Неделя | Эпицентр
Скрытый рынок
Недавно опубликованные исследования удивляют даже специалистов: нынешний кризис настолько крут, что сказался на теневой экономике. Число желающих поработать в тени растет, но наниматься им, похоже, становится все труднее — экономическая жизнь замирает
На прошедшем на днях заседании Совета Всеобщей конфедерации профсоюзов (ВКП) были приведены занятные цифры: согласно докладу ВКП, если в начале 1960-х на долю теневой деятельности приходилось всего 5,6 процента мировой экономики, то в последнее время в тени скрыто уже более 33 процентов мирового ВВП. Речь ни много ни мало о 39 трлн долларов, что больше ВВП США и Китая вместе взятых! В прошлом году средний объем теневой деятельности в европейских странах составил 18 процентов ВВП. Казалось бы, не так уж много, если не знать, что только за 45 лет ее доля в ВВП Швеции выросла в 11 раз, а, к примеру, в ВВП Германии — в 8. На сегодняшний день самая низкая доля неформальной экономики в ВВП страны у Швейцарии (6,5 процента), а самая высокая — у Болгарии (30,6 процента). Локомотивы Европы находятся в середине списка «неформалов», у Великобритании это 9,4 процента ВВП, у Германии — 12,2.
Россия в общем ряду стран — крепкий середнячок, доля ненаблюдаемой экономики у нас, согласно этому докладу, 14,4 процента и выросла с 2010 года всего-то на 3 с небольшим процента. Получается, наши дела обстоят даже лучше, чем в Европе? Торопиться с выводом не стоит: эксперты до сих пор спорят о трактовках терминов и подсчетах. Вот, например, по данным международной организации Global Financial Integrity (за 2013 год), российская теневая экономика составляет... 46 процентов ВВП страны! А по данным НИУ ВШЭ и аппарата бизнес-омбудсмена, также приведенным в докладе ВКП, только в прошлом году в России на 3 млн человек выросла доля занятых в неформальном секторе: с 13–15 млн в 2014-м до 17–18 млн человек в 2015-м. Значит, правы эксперты, когда говорят, что уход в неформальный сектор — одна из самых действенных моделей адаптации к кризису?
Этот вывод, однако, не однозначен, что, пожалуй, главное открытие нынешнего кризиса.
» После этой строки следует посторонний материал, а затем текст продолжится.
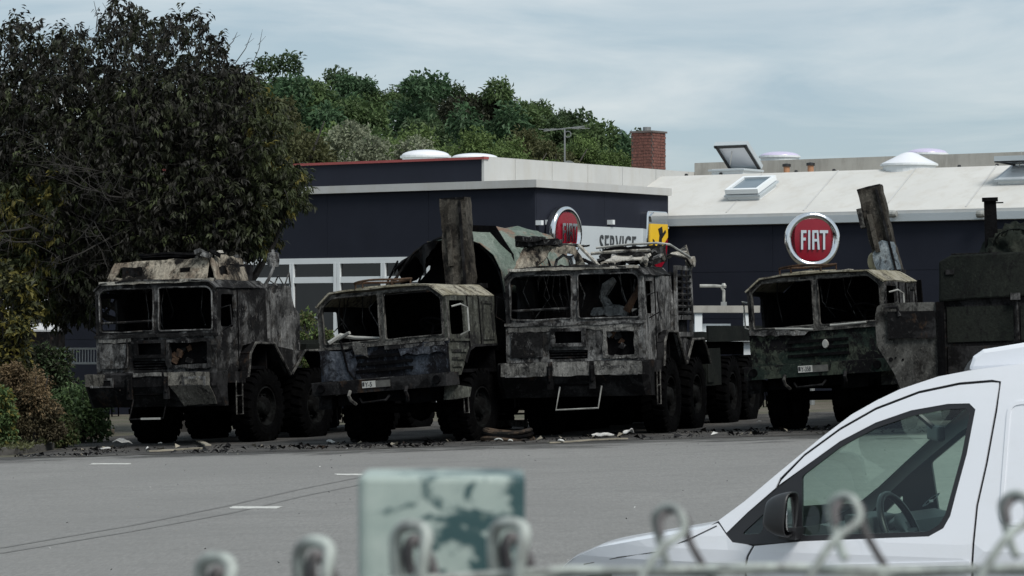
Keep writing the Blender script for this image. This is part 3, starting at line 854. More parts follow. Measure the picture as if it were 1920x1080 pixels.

Владимир Гимпельсон, директор Центра трудовых исследований НИУ ВШЭ, поясняет: неформальная занятость росла и в годы экономического бума. Когда люди становились богаче, у них увеличивался спрос на дополнительные услуги, которые предоставляются преимущественно неформально. Это, в свою очередь, стимулировало спрос на неформальный труд. А вот в условиях кризиса тенденции разнонаправлены. С одной стороны, люди, теряя формальную работу, ищут другую, соглашаясь в том числе на неформальную. Отсутствие вакансий в формальном секторе и низкие пособия по безработице загоняют их в тень. С другой стороны, при падении доходов падает спрос на все услуги разом.
— Эти факторы взаимно погашают друг друга,— говорит Гимпельсон и добавляет: — Поэтому кризис мало сказался на долгосрочном тренде — постепенном увеличении неформального сектора.